Information supplied:
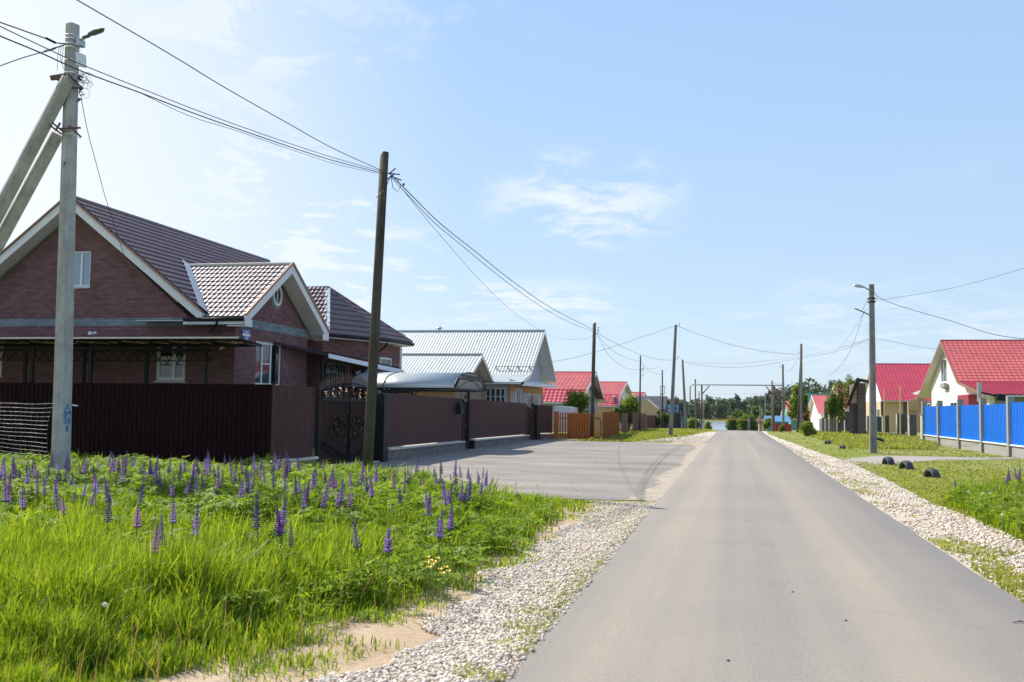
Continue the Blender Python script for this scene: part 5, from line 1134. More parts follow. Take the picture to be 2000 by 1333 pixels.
# farther right houses
def righthouse(label, X, ap, ne, fe, L_, wm, rm_, **k):
    r, e, f_ = yz(*ap, X), yz(*ne, X), yz(*fe, X); return gable_house('gabled_house', label, X, 1, [e, r, f_], L_, wm, rm_, 'tile', (.5, .6), .5, zb=-2.5, **k)
h7 = righthouse('white gabled cottage with bright red roof behind the low white fence', 13.2, (1585, 773), (1598, 808), (1576, 818), 7.5, 'whitewall', 'redtile2')
h8 = righthouse('red roofed white house half hidden by the russet tree', 15.5, (1629, 751), (1650, 800), (1612, 800), 9, 'whitewall', 'redtile2')
h9 = righthouse('long house with green ridge behind the small red roof', 20., (1548, 769), (1575, 800), (1538, 805), 14, 'whitewall', 'greenroof')
h10 = righthouse('small turquoise gabled cottage far down the right side', 11., (1532, 784), (1540, 820), (1524, 815), 5, 'teal', 'redtile2')
def farbox(name, label, px0, px1, py0, py1, Y, dep, wmat, rmat, cat, hip=.35):
    a, b = atY(px0, py1, Y), atY(px1, py0, Y); r = empty(name, ((a.x+b.x)/2, Y+dep/2, gz(Y)), label, cat); zt = a.z+(b.z-a.z)*(1-hip)
    m = MB(); m.box(a.x+.1, b.x-.1, Y+.2, Y+dep-.2, gz(Y)-1.5, zt); m.build('wall', M[wmat], r)
    m = MB(); m.prism([(a.x-.2, Y-.2, zt), (a.x-.2, Y+dep+.2, zt), (a.x-.2, Y+dep/2, b.z)], (b.x-a.x+.4, 0, 0)); m.build('roof', M[rmat], r); return r
farbox('shed', 'shed with light blue roof beside the far red fence', 1497, 1542, 813, 835, 128, 5, 'teal', 'blueroof', 'shed', .5)
farbox('shed', 'tiny pink walled hut far down the street on the right', 1481, 1493, 818, 836, 150, 4, 'beige', 'brownroof', 'hut', .35)
m = MB(); a, b = atY(1514, 829, 120), atY(1546, 829, 120); m.box(a.x, b.x, 120, 120.1, gz(120)-.5, a.z+.05)
for x in np.arange(a.x, b.x, 1.): m.box(x, x+.12, 119.9, 119.99, gz(120)-.5, a.z+.15)
tag(m.build('panel_fence', M['redfence']), 'bright red fence far down the right side', 'fence')

# ------------------------------------------------------------------ blue fence on a plastered plinth
BF = [(1806, 865), (1836, 869), (1876, 875), (1921, 884), (1975, 894)]
BP = [G(x, y) for x, y in BF]; xb_ = lambda p: 11.35
Pb = [Vector((11.35, atX(x, y, 11.35).y, 0)) for x, y in BF]; Pb.append(Vector((11.35, Pb[-1].y-5.5, 0))); Pb.append(Vector((11.35, Pb[-1].y-5.5, 0))); Pb.append(Vector((11.35, Pb[-1].y-5.5, 0)))
bf = empty('blue_fence', (11.35, 52, 0), 'bright blue corrugated fence on a grey plastered plinth with concrete posts', 'fence')
tops = [804, 803, 799, 797]; 
for i in range(len(Pb)-1):
    a, b = Pb[i], Pb[i+1]; zt = 2.24 if i < 4 else 2.30; zp = .50
    m = MB(); corr(m, (b.x, b.y+.14), (a.x, a.y-.14), zp, zt, zp, zt-.02, .22, .045); m.build('panel', M['blue'], bf)
    m = MB(); m.box(11.33, 11.56, b.y+.14, a.y-.14, -.3, zp-.02); m.build('plinth', M['greyconcrete'], bf)
    m = MB(); m.box(11.26, 11.60, b.y+.14, a.y-.14, zp-.018, zp+.03); m.build('coping', M['signwhite'], bf)
for i, p in enumerate(Pb): m = MB(); m.box(11.22, 11.50, p.y-.14, p.y+.14, -.3, 2.53); m.build('post', M['greyconcrete'], bf)
m = MB(); p = atX(1985, 775, 12.6); m.blob((13.6, 40.5, 2.1), (1.5, 2.2, .95), 3); o = m.build('awning', M['awning'], None, True); tag(o, 'rounded blue awning top rising behind the blue fence', 'awning')

# rubble pillars and low wall of an unfinished fence
def pillar(px0, px1, pyt, pyb, label, name='rubble_pillar', dep=.5):
    g0 = G(px0, pyb); g1 = atY(px1, pyb, g0.y); zt = atY(px0, pyt, g0.y).z; r = empty(name, (g0.x, g0.y, 0), label, 'pillar', 'rubble fence pillars')
    t = max(.06, (g1.x-g0.x)*.22)
    m = MB(); m.box(g0.x+t*.4, g1.x, g0.y, g0.y+dep, -.2, zt); m.build('shaft', M['darkstone'], r, bevel=.03)
    m = MB(); m.box(g0.x, g0.x+t*.4, g0.y+.01, g0.y+dep-.01, -.2, zt-.02); m.build('lit_face', M['litstone'], r)  # paler strip paints the lit left face of the pillar
    m = MB(); m.box(g0.x-.03, g1.x+.03, g0.y-.03, g0.y+dep+.03, zt, zt+.06); m.build('cap', M['greyconcrete'], r)
pillar(1801, 1807, 812, 866, 'rubble pillar touching the far end of the blue fence')
pillar(1776, 1791, 810, 852, 'dark rubble pillar, first one left of the blue fence end')
pillar(1752, 1768, 809, 848, 'dark rubble pillar, second one left of the blue fence end')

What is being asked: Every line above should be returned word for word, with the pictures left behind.

Written response:
Continue the Blender Python script for this scene: part 5, from line 1134. More parts follow. Take the picture to be 2000 by 1333 pixels.
# farther right houses
def righthouse(label, X, ap, ne, fe, L_, wm, rm_, **k):
    r, e, f_ = yz(*ap, X), yz(*ne, X), yz(*fe, X); return gable_house('gabled_house', label, X, 1, [e, r, f_], L_, wm, rm_, 'tile', (.5, .6), .5, zb=-2.5, **k)
h7 = righthouse('white gabled cottage with bright red roof behind the low white fence', 13.2, (1585, 773), (1598, 808), (1576, 818), 7.5, 'whitewall', 'redtile2')
h8 = righthouse('red roofed white house half hidden by the russet tree', 15.5, (1629, 751), (1650, 800), (1612, 800), 9, 'whitewall', 'redtile2')
h9 = righthouse('long house with green ridge behind the small red roof', 20., (1548, 769), (1575, 800), (1538, 805), 14, 'whitewall', 'greenroof')
h10 = righthouse('small turquoise gabled cottage far down the right side', 11., (1532, 784), (1540, 820), (1524, 815), 5, 'teal', 'redtile2')
def farbox(name, label, px0, px1, py0, py1, Y, dep, wmat, rmat, cat, hip=.35):
    a, b = atY(px0, py1, Y), atY(px1, py0, Y); r = empty(name, ((a.x+b.x)/2, Y+dep/2, gz(Y)), label, cat); zt = a.z+(b.z-a.z)*(1-hip)
    m = MB(); m.box(a.x+.1, b.x-.1, Y+.2, Y+dep-.2, gz(Y)-1.5, zt); m.build('wall', M[wmat], r)
    m = MB(); m.prism([(a.x-.2, Y-.2, zt), (a.x-.2, Y+dep+.2, zt), (a.x-.2, Y+dep/2, b.z)], (b.x-a.x+.4, 0, 0)); m.build('roof', M[rmat], r); return r
farbox('shed', 'shed with light blue roof beside the far red fence', 1497, 1542, 813, 835, 128, 5, 'teal', 'blueroof', 'shed', .5)
farbox('shed', 'tiny pink walled hut far down the street on the right', 1481, 1493, 818, 836, 150, 4, 'beige', 'brownroof', 'hut', .35)
m = MB(); a, b = atY(1514, 829, 120), atY(1546, 829, 120); m.box(a.x, b.x, 120, 120.1, gz(120)-.5, a.z+.05)
for x in np.arange(a.x, b.x, 1.): m.box(x, x+.12, 119.9, 119.99, gz(120)-.5, a.z+.15)
tag(m.build('panel_fence', M['redfence']), 'bright red fence far down the right side', 'fence')

# ------------------------------------------------------------------ blue fence on a plastered plinth
BF = [(1806, 865), (1836, 869), (1876, 875), (1921, 884), (1975, 894)]
BP = [G(x, y) for x, y in BF]; xb_ = lambda p: 11.35
Pb = [Vector((11.35, atX(x, y, 11.35).y, 0)) for x, y in BF]; Pb.append(Vector((11.35, Pb[-1].y-5.5, 0))); Pb.append(Vector((11.35, Pb[-1].y-5.5, 0))); Pb.append(Vector((11.35, Pb[-1].y-5.5, 0)))
bf = empty('blue_fence', (11.35, 52, 0), 'bright blue corrugated fence on a grey plastered plinth with concrete posts', 'fence')
tops = [804, 803, 799, 797]; 
for i in range(len(Pb)-1):
    a, b = Pb[i], Pb[i+1]; zt = 2.24 if i < 4 else 2.30; zp = .50
    m = MB(); corr(m, (b.x, b.y+.14), (a.x, a.y-.14), zp, zt, zp, zt-.02, .22, .045); m.build('panel', M['blue'], bf)
    m = MB(); m.box(11.33, 11.56, b.y+.14, a.y-.14, -.3, zp-.02); m.build('plinth', M['greyconcrete'], bf)
    m = MB(); m.box(11.26, 11.60, b.y+.14, a.y-.14, zp-.018, zp+.03); m.build('coping', M['signwhite'], bf)
for i, p in enumerate(Pb): m = MB(); m.box(11.22, 11.50, p.y-.14, p.y+.14, -.3, 2.53); m.build('post', M['greyconcrete'], bf)
m = MB(); p = atX(1985, 775, 12.6); m.blob((13.6, 40.5, 2.1), (1.5, 2.2, .95), 3); o = m.build('awning', M['awning'], None, True); tag(o, 'rounded blue awning top rising behind the blue fence', 'awning')

# rubble pillars and low wall of an unfinished fence
def pillar(px0, px1, pyt, pyb, label, name='rubble_pillar', dep=.5):
    g0 = G(px0, pyb); g1 = atY(px1, pyb, g0.y); zt = atY(px0, pyt, g0.y).z; r = empty(name, (g0.x, g0.y, 0), label, 'pillar', 'rubble fence pillars')
    t = max(.06, (g1.x-g0.x)*.22)
    m = MB(); m.box(g0.x+t*.4, g1.x, g0.y, g0.y+dep, -.2, zt); m.build('shaft', M['darkstone'], r, bevel=.03)
    m = MB(); m.box(g0.x, g0.x+t*.4, g0.y+.01, g0.y+dep-.01, -.2, zt-.02); m.build('lit_face', M['litstone'], r)  # paler strip paints the lit left face of the pillar
    m = MB(); m.box(g0.x-.03, g1.x+.03, g0.y-.03, g0.y+dep+.03, zt, zt+.06); m.build('cap', M['greyconcrete'], r)
pillar(1801, 1807, 812, 866, 'rubble pillar touching the far end of the blue fence')
pillar(1776, 1791, 810, 852, 'dark rubble pillar, first one left of the blue fence end')
pillar(1752, 1768, 809, 848, 'dark rubble pillar, second one left of the blue fence end')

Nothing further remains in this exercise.